En esa perspectiva, para el régimen comunista chino, al que la apertura económica llegó de la mano del mismo líder responsable de la masacre de Tiananmén, el principio de no intervención ha sido y es pieza inamovible en su participación en organizaciones y acuerdos internacionales. Es así particularmente cuando se trata de denuncias en materia de derechos humanos, como ilustra, entre muchos otros, el caso de los siempre descalificados y desatendidos informes de expertos de la ONU sobre campos de internamiento para la “reeducación de extremistas religiosos”, medida aplicada a la etnia uigur, de Sinkiang.

No quiere decir esto que el régimen chino se proponga acabar con las instituciones internacionales. Se mantiene en ellas con la orientación de aprovechar las ventajas políticas de su poder de veto e influencia, así como las de las posibilidades económicas del mercado internacional para crecer y fortalecerse. Todo ello, valga insistir, sin renunciar a la centralización ni a medidas de control social de alcance y eficacia nunca vistos, que hacen de China el primer Estado totalitario digital, como ha anotado The Economist, que supera las ficciones, sea de Orwell o de Huxley.

En lo comercial, no es extraño que en 2017, mientras el presidente Donald Trump desarrollaba su discurso proteccionista y cuestionaba los acuerdos comerciales, el presidente Xi argumentara en Davos sobre la importancia de la apertura comercial y los riesgos de una guerra comercial: con esto seguía su propio programa y aludía a las amenazas arancelarias que llegaban de Washington. Un año después esa irrenunciable protección y proyección de los intereses económicos de China se ha manifestado cada vez más explícitamente en sus prioridades geopolíticas.

El anotado acercamiento militar y económico a Rusia es parte de la estrategia de aumentar y ejercer su peso en un nuevo balance de poder mundial. Para ello critica y reciproca el proteccionismo estadounidense, fortalece su presencia en Asia y sigue alentando la proyección extracontinental trazada desde 2013 como una nueva ruta de la seda. Esa ruta es un gigantesco proyecto que se propone como vinculación de infraestructura, cultura y negocios con unos sesenta países entre Asia, África, Eurasia y Europa, atravesando regiones con enorme potencial material y estratégico. Valga anotar el caso del puerto de Hambantota, en Sri Lanka, al sur de la India, entregado en arriendo por 99 años a China tras no poderse pagar el préstamo para su construcción; esta referencia ilustra tanto las estrategias para la construcción de la ruta como rasgos propios de las relaciones con China. La segunda ronda de paquetes de asistencia a ciertos países africanos, aunque anunciados como convenios para el desarrollo y la seguridad, sin condiciones políticas, indudablemente que aseguran recursos y negocios, presencia e influencia.
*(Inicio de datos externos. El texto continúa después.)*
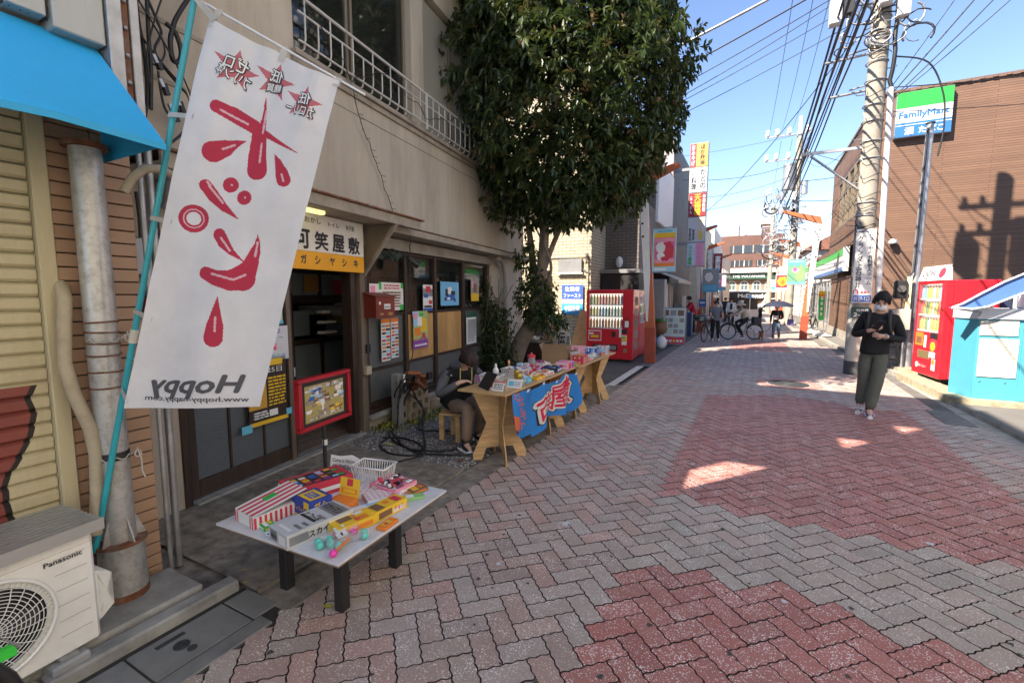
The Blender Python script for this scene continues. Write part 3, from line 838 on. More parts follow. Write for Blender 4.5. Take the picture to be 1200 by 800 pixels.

Atando o sin atar estos cabos sueltos, hay serias razones para preocuparse por los compromisos que el gobierno venezolano sigue contrayendo con China. Aparte de medir en montos y plazos la disposición china, hay serias razones para preocuparse por los alcances de lo acordado con tanta opacidad: sus condiciones y garantías, la calidad y cantidad de recursos acordados, su destino y uso, así como las consecuencias que habría que medir, por cierto, en seguridad y soberanía, bien entendidas.